**Records for the exercise**:
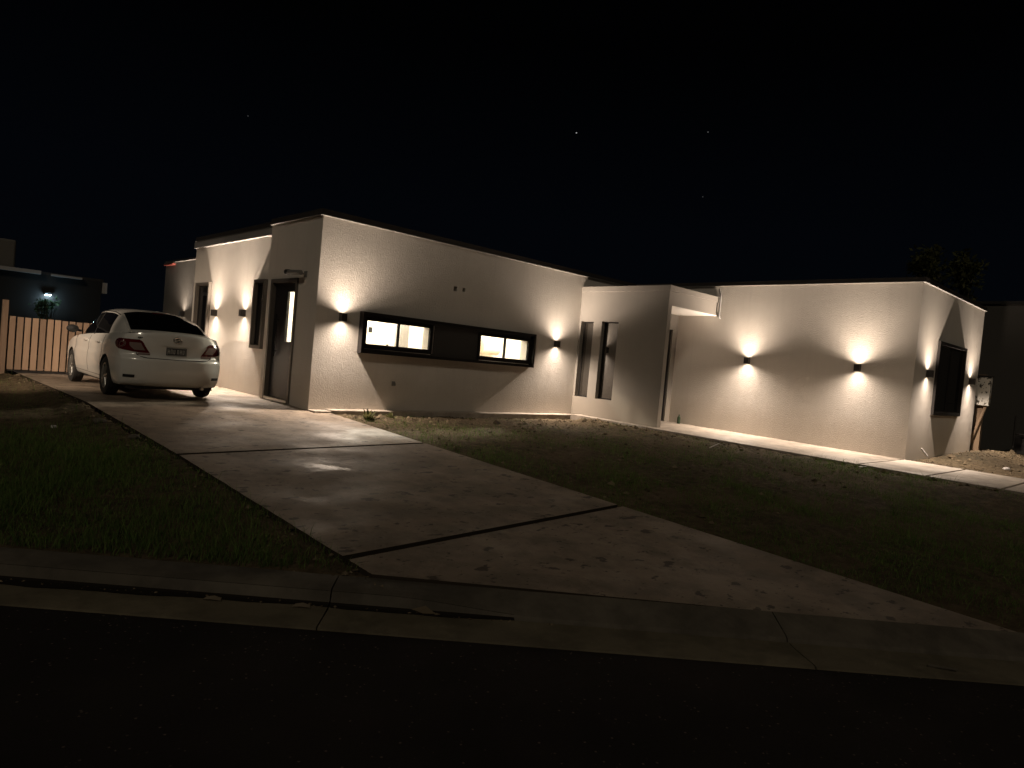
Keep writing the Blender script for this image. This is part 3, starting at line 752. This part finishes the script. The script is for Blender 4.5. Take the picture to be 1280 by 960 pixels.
mb = MB(); mb.tube((.48, -2.14, .21), (.48, -1.6, .21), .028, n=14); mb.build('exhaust', M['steel'], CAR, smooth=True)
# wheels
for ya in (-1.27, 1.33):
    for s in (-1, 1):
        wh = bpy.data.objects.new('wheel', None); COL.objects.link(wh); wh.parent = CAR; wh.location = (s*.775, ya, .315); wh.rotation_euler = (0, 0, 0 if s > 0 else math.pi)
        mb = MB(); mb.lathe([(-.10,.20),(-.10,.285),(-.085,.308),(-.05,.315),(-.03,.315),(-.028,.308),(-.022,.308),(-.02,.315),(.02,.315),(.022,.308),(.028,.308),(.03,.315),(.05,.315),(.085,.308),(.10,.285),(.104,.25),(.095,.208),(.07,.20)], 'x', 48)
        mb.build('tyre', M['tyre'], wh, smooth=True)
        mb = MB(); mb.lathe([(.092,.207),(.085,.195),(-.06,.185),(-.06,.0)], 'x', 40)
        mb.lathe([(.085,.05),(.092,.035),(.092,0)], 'x', 20); mb.lathe([(-.06,.05),(.085,.05)], 'x', 20)
        for kx in range(5):
            for dd in (-.16, .16):
                t = 2*math.pi*kx/5+dd; t2 = 2*math.pi*kx/5+dd*1.15
                a_ = Vector((.082, .045*math.cos(t), .045*math.sin(t))); b_ = Vector((.080, .195*math.cos(t2), .195*math.sin(t2)))
                mb.tube(a_, b_, .017, .014, n=8)
        mb.build('rim', M['rim'], wh, smooth=True)

# ---------------------------------------------------------------- gate and fence
gate = empty('gate', (1.9, 16.0, -.03), 'pale vertical-slat wooden gate with dark rails across the end of the driveway', 'gate')
mb = MB(); x = -.03
while x < 3.30:
    w = .094+random.uniform(-.003, .003); e = random.uniform(-.006, .006)
    mb.box(x, x+w, -.022, 0, .055, 1.07+e); x += .1215
mb.build('slat_panel', M['wood'], gate)
mb = MB(); mb.box(-.05, 3.33, .003, .045, .02, .07); mb.box(-.05, 3.33, .003, .045, .90, .95); mb.box(-.05, 3.33, .003, .045, .45, .50)
for xx in (-.05, 1.6, 3.28): mb.box(xx, xx+.05, .0455, .09, .0, 1.02)
mb.build('rail', M['cap'], gate)
mb = MB(); mb.box(-.155, -.06, -.05, .045, -.1, 1.37); mb.build('post', M['wood'], gate, bevel=.004)
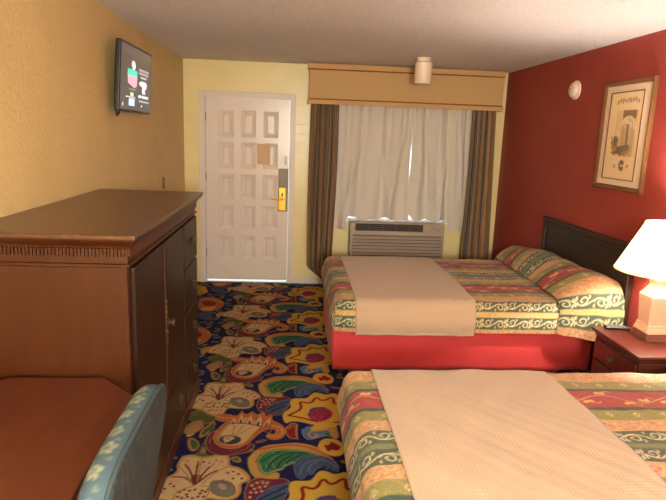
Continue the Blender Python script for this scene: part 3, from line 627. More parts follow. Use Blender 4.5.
tag(cloth('lining_curtain', MT['white_curt'], lambda T: 2.482 + 0.018 * np.sin(PI * T) ** 4, lambda T: 3.165 + 0.005 * T, 2.10,
      lambda U: np.where(U > 0.70, 0.680, np.maximum(0.7785, 0.788 + 0.016 * np.sin(23 * U + 1) + 0.045 * sm(0.15, 0.0, U))), yw(0.45, -0.8), None, 240, 120),
    'ivory curtain panel over the right half of the window beside the corner drape', 'curtain', 'ivory lining curtains')

# ---- air conditioner under the window
ac = thing('air_conditioner', 'beige through-wall air conditioner under the window behind the far bed', 'air conditioner', (2.37, -0.1, 0.36))
AX0, AX1, AY = 1.838, 2.908, -0.21
bd = MB().prism([(0.0, 0.36), (0.0, 0.775), (-0.165, 0.775), (-0.195, 0.755), (-0.195, 0.36)], 'x', AX0, AX1)
obj('body', bd, MT['ac'], ac, bevel=0.008)
obj('vent_recess', MB().box(1.895, 2.658, -0.199, -0.194, 0.672, 0.750), MT['acdark'], ac)
vg = MB()
for k in range(3): vg.box(1.895, 2.658, -0.206, -0.198, 0.688 + 0.021 * k, 0.691 + 0.021 * k)
for x in np.linspace(1.895, 2.655, 6): vg.box(x, x + 0.004, -0.205, -0.198, 0.672, 0.750)
obj('vent_grille', vg, MT['acshade'], ac)
obj('control_door', MB().box(2.672, 2.885, -0.202, -0.195, 0.668, 0.752), MT['ac'], ac, bevel=0.004)
mk = MB(); mk.tube([(2.745, -0.203, 0.688), (2.765, -0.203, 0.703), (2.80, -0.203, 0.708), (2.83, -0.203, 0.694), (2.86, -0.203, 0.704)], 0.0035, 6).box(2.775, 2.80, -0.2045, -0.202, 0.722, 0.728)
obj('control_mark', mk, MT['acmark'], ac)
obj('louver_recess', MB().box(AX0 + 0.03, AX1 - 0.03, -0.199, -0.1945, 0.37, 0.632), MT['acshade'], ac)  # dark backing sheet, its colour standing for shade behind the louvers
lv = MB().box(AX0 + 0.012, AX1 - 0.012, -0.212, -0.194, 0.628, 0.664)
for k in range(7):
    z = 0.606 - 0.037 * k
    lv.prism([(-0.226, z - 0.020), (-0.222, z - 0.022), (-0.197, z - 0.002), (-0.199, z + 0.002)], 'x', AX0 + 0.028, AX1 - 0.028)
lv.box(AX0 + 0.008, AX0 + 0.03, -0.216, -0.194, 0.365, 0.628).box(AX1 - 0.03, AX1 - 0.008, -0.216, -0.194, 0.365, 0.628)
obj('front_louver', lv, MT['ac'], ac)

# ---- ceiling light, detector, wall plate
cl = thing('ceiling_light', 'white cylindrical light fixture hanging from the popcorn ceiling', 'ceiling light', (2.395, -0.90, H))
obj('canister', MB().lathe([(0.0, 0.0), (0.078, 0.0), (0.081, 0.004), (0.081, 0.192), (0.074, 0.198), (0.0, 0.198)], (2.395, -0.90, 2.205), 'z', 40), MT['lampwhite'], cl, smooth=True)
obj('collar', MB().lathe([(0.0, 0.0), (0.062, 0.0), (0.062, 0.022), (0.068, 0.030), (0.068, 0.037), (0.0, 0.037)], (2.395, -0.90, 2.403), 'z', 40), MT['lampwhite'], cl, smooth=True)
sd = thing('smoke_detector', 'small round white smoke detector high on the red wall', 'smoke detector', (W, -1.63, 2.143))
obj('base', MB().lathe([(0, 0), (0.078, 0), (0.078, -0.012), (0.07, -0.016), (0, -0.016)], (W, -1.63, 2.143), 'x', 32), MT['offwhite'], sd, smooth=True)
obj('cover', MB().lathe([(0, -0.016), (0.062, -0.016), (0.060, -0.036), (0.048, -0.046), (0.03, -0.048), (0, -0.048)], (W, -1.63, 2.143), 'x', 32), MT['offwhite'], sd, smooth=True)
obj('vent', MB().lathe([(0, -0.048), (0.020, -0.048), (0.018, -0.053), (0, -0.053)], (W, -1.63, 2.143), 'x', 20), MT['paper'], sd)
tag(obj('wall_plate', MB().box(0.0, 0.012, -1.085, -1.035, 1.16, 1.265), MT['brownplate'], bevel=0.003, origin=(0, -1.06, 1.21)), 'narrow tan plate low on the yellow wall beyond the dresser', 'wall plate')

# ---- television
tv = thing('television', 'flat black television mounted high on the yellow wall, showing a dark menu', 'television', (0.1, -2.222, 2.03))
obj('housing', MB().box(0.062, 0.096, -2.612, -1.807, 1.805, 2.248), MT['black'], tv, bevel=0.008)
sc = Canvas(1.0, 1.0, 180, 110, (58, 54, 56))
def R_(u0, u1, v0, v1, c): sc.poly([(u0, 1 - v0), (u1, 1 - v0), (u1, 1 - v1), (u0, 1 - v1)], c, 0)
R_(0, 1, 0, 0.14, (74, 66, 70))
sc.poly([(0.30, 0.74), (0.36, 0.80), (0.43, 0.76), (0.44, 0.66), (0.36, 0.64)], (226, 216, 226)); R_(0.2, 0.5, 0.36, 0.46, (64, 204, 176)); sc.poly([(0.22, 0.62), (0.36, 0.66), (0.5, 0.62), (0.5, 0.54), (0.2, 0.54)], (64, 204, 176), 0)
sc.poly([(0.20, 0.54), (0.5, 0.54), (0.5, 0.40), (0.42, 0.36), (0.22, 0.42)], (240, 160, 180), 0)
R_(0.26, 0.46, 0.66, 0.675, (90, 170, 90)); R_(0.30, 0.40, 0.72, 0.78, (206, 200, 170)); R_(0.26, 0.44, 0.82, 0.93, (190, 220, 246)); R_(0.16, 0.46, 0.79, 0.805, (220, 220, 220)); R_(0.07, 0.10, 0.9, 0.95, (235, 235, 225))
for k, (a, b) in enumerate(((0.55, 0.9), (0.56, 0.88))): R_(a, b, 0.30 + 0.055 * k, 0.335 + 0.055 * k, (150, 152, 156))
R_(0.62, 0.82, 0.425, 0.445, (215, 215, 220)); sc.poly([(0.57, 0.50), (0.84, 0.51), (0.84, 0.40), (0.76, 0.36), (0.82, 0.29), (0.66, 0.30), (0.70, 0.42), (0.58, 0.42)], (232, 214, 240))
for u in np.arange(0.56, 0.9, 0.06): R_(u, u + 0.048, 0.735, 0.775, (236, 238, 240))
for u in np.arange(0.60, 0.92, 0.05): R_(u, u + 0.036, 0.825, 0.85, (160, 190, 205))
R_(0.66, 0.70, 0.90, 0.93, (220, 220, 220))
u_, v_ = np.linspace(0, 1, 180), np.linspace(0, 1, 110); UU, VV = np.meshgrid(u_, v_)
grid_mesh('screen', np.stack([np.full_like(UU, 0.0966), -2.599 + 0.778 * UU, 1.822 + 0.413 * VV], -1), sc.sample(UU, VV), MT['screen'], tv)
obj('wall_mount', MB().box(0.0, 0.012, -2.34, -2.10, 1.92, 2.14).box(0.012, 0.064, -2.26, -2.18, 1.98, 2.06).box(0.05, 0.064, -2.36, -2.08, 1.90, 2.16), MT['black'], tv, bevel=0.003)
obj('cable', MB().tube([(0.058, -2.52, 1.83), (0.052, -2.515, 1.795), (0.05, -2.49, 1.775), (0.05, -2.46, 1.785), (0.056, -2.43, 1.83)], 0.006, 8), MT['black'], tv, smooth=True)
tv.rotation_euler = (0, math.radians(4.0), 0)

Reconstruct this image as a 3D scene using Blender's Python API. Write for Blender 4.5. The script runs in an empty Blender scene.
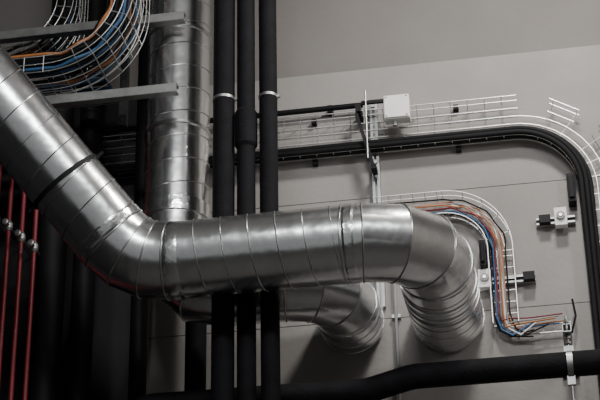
import bpy, math, random
from mathutils import Vector, Matrix
random.seed(4)
V=lambda x,o,z: Vector((x,-o,z))   # x along wall, o = distance out from wall, z up

# ---------------------------------------------------------------- materials
def mat(name, col, metal=0.0, rough=0.5, var=0.0, vscale=8.0, bump=0.0, bscale=40.0, rvar=0.0, stretch=(1,1,1), spangle=0.0, spec=0.5):
    m=bpy.data.materials.new(name); m.use_nodes=True
    nt=m.node_tree; b=nt.nodes["Principled BSDF"]
    b.inputs["Metallic"].default_value=metal; b.inputs["Roughness"].default_value=rough
    b.inputs["Specular IOR Level"].default_value=spec
    b.inputs["Base Color"].default_value=(*col,1)
    tc=nt.nodes.new("ShaderNodeTexCoord"); mp=nt.nodes.new("ShaderNodeMapping")
    mp.inputs["Scale"].default_value=stretch
    nt.links.new(tc.outputs["Object"],mp.inputs["Vector"])
    if var>0:
        n=nt.nodes.new("ShaderNodeTexNoise"); n.inputs["Scale"].default_value=vscale; n.inputs["Detail"].default_value=6
        nt.links.new(mp.outputs[0],n.inputs["Vector"])
        r=nt.nodes.new("ShaderNodeValToRGB")
        r.color_ramp.elements[0].position=.3; r.color_ramp.elements[1].position=.7
        r.color_ramp.elements[0].color=(*[c*(1-var) for c in col],1)
        r.color_ramp.elements[1].color=(*[min(1,c*(1+var)) for c in col],1)
        nt.links.new(n.outputs["Fac"],r.inputs[0])
        out=r.outputs[0]
        if spangle>0:
            vo=nt.nodes.new("ShaderNodeTexVoronoi"); vo.inputs["Scale"].default_value=70
            nt.links.new(tc.outputs["Object"],vo.inputs["Vector"])
            bw=nt.nodes.new("ShaderNodeRGBToBW"); nt.links.new(vo.outputs["Color"],bw.inputs[0])
            mr=nt.nodes.new("ShaderNodeMapRange"); mr.inputs[3].default_value=1-spangle; mr.inputs[4].default_value=1+spangle
            nt.links.new(bw.outputs[0],mr.inputs[0])
            mx=nt.nodes.new("ShaderNodeVectorMath"); mx.operation='SCALE'
            nt.links.new(out,mx.inputs[0]); nt.links.new(mr.outputs[0],mx.inputs[3]); out=mx.outputs[0]
        nt.links.new(out,b.inputs["Base Color"])
        if rvar>0:
            mr=nt.nodes.new("ShaderNodeMapRange"); mr.inputs[3].default_value=rough-rvar; mr.inputs[4].default_value=rough+rvar
            nt.links.new(n.outputs["Fac"],mr.inputs[0]); nt.links.new(mr.outputs[0],b.inputs["Roughness"])
    if bump>0:
        n2=nt.nodes.new("ShaderNodeTexNoise"); n2.inputs["Scale"].default_value=bscale; n2.inputs["Detail"].default_value=2
        nt.links.new(mp.outputs[0],n2.inputs["Vector"])
        bp=nt.nodes.new("ShaderNodeBump"); bp.inputs["Strength"].default_value=bump; bp.inputs["Distance"].default_value=.01
        nt.links.new(n2.outputs["Fac"],bp.inputs["Height"]); nt.links.new(bp.outputs[0],b.inputs["Normal"])
    return m
GALV=mat("galvanized_steel",(.90,.91,.91),1,.24,.05,5,.52,6.5,.05,spangle=.05)
FOIL=mat("foil_tape",(.92,.93,.93),1,.23,.05,30,.34,24,.05)
SEAM=mat("steel_seam",(.60,.61,.61),1,.28,.1,20)
WIRE=mat("zinc_wire",(.66,.66,.64),1,.40,.1,20)
STRUT=mat("strut_steel",(.40,.40,.39),.9,.45,.2,15)
BLACK=mat("black_insulation",(.007,.007,.009),0,.8,.3,12,.3,60,spec=.2)
RUBBER=mat("black_cable",(.006,.006,.007),0,.6,.2,20,spec=.2)
DARK=mat("dark_coated_steel",(.012,.012,.014),.1,.6,.3,6,spec=.25)
WALL=mat("painted_concrete",(.315,.296,.280),0,.85,.11,1.6,.25,25)
WALLUP=mat("painted_concrete_upper",(.205,.190,.178),0,.88,.08,1.5,.2,25)
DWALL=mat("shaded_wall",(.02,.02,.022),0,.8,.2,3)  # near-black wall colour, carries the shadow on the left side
FLOOR=mat("concrete_floor",(.12,.115,.11),0,.7,.2,1.5)
CEIL=mat("ceiling_paint",(.22,.21,.20),0,.9,.1,1)
RED=mat("red_paint",(.20,.010,.018),0,.4,.2,10)
WHITE=mat("white_plastic",(.86,.85,.82),0,.5,.03,10)
BLUE=mat("blue_cable",(.03,.11,.24),0,.45,.1,10)
ORANGE=mat("orange_cable",(.48,.17,.05),0,.45,.1,10)
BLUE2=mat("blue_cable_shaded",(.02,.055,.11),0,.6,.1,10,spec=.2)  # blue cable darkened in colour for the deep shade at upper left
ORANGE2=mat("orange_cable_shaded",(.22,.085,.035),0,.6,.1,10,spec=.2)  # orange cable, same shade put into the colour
GREY=mat("grey_cable",(.30,.30,.30),0,.5,.1,10)
PBOX=mat("dark_hole",(.01,.01,.01),0,.8,.1,10)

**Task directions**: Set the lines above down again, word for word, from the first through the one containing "mb.build('rim', M['rim'], wh, smooth=True)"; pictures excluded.

**Output for this task**:
Keep writing the Blender script for this image. This is part 3, starting at line 752. This part finishes the script. The script is for Blender 4.5. Take the picture to be 1280 by 960 pixels.
mb = MB(); mb.tube((.48, -2.14, .21), (.48, -1.6, .21), .028, n=14); mb.build('exhaust', M['steel'], CAR, smooth=True)
# wheels
for ya in (-1.27, 1.33):
    for s in (-1, 1):
        wh = bpy.data.objects.new('wheel', None); COL.objects.link(wh); wh.parent = CAR; wh.location = (s*.775, ya, .315); wh.rotation_euler = (0, 0, 0 if s > 0 else math.pi)
        mb = MB(); mb.lathe([(-.10,.20),(-.10,.285),(-.085,.308),(-.05,.315),(-.03,.315),(-.028,.308),(-.022,.308),(-.02,.315),(.02,.315),(.022,.308),(.028,.308),(.03,.315),(.05,.315),(.085,.308),(.10,.285),(.104,.25),(.095,.208),(.07,.20)], 'x', 48)
        mb.build('tyre', M['tyre'], wh, smooth=True)
        mb = MB(); mb.lathe([(.092,.207),(.085,.195),(-.06,.185),(-.06,.0)], 'x', 40)
        mb.lathe([(.085,.05),(.092,.035),(.092,0)], 'x', 20); mb.lathe([(-.06,.05),(.085,.05)], 'x', 20)
        for kx in range(5):
            for dd in (-.16, .16):
                t = 2*math.pi*kx/5+dd; t2 = 2*math.pi*kx/5+dd*1.15
                a_ = Vector((.082, .045*math.cos(t), .045*math.sin(t))); b_ = Vector((.080, .195*math.cos(t2), .195*math.sin(t2)))
                mb.tube(a_, b_, .017, .014, n=8)
        mb.build('rim', M['rim'], wh, smooth=True)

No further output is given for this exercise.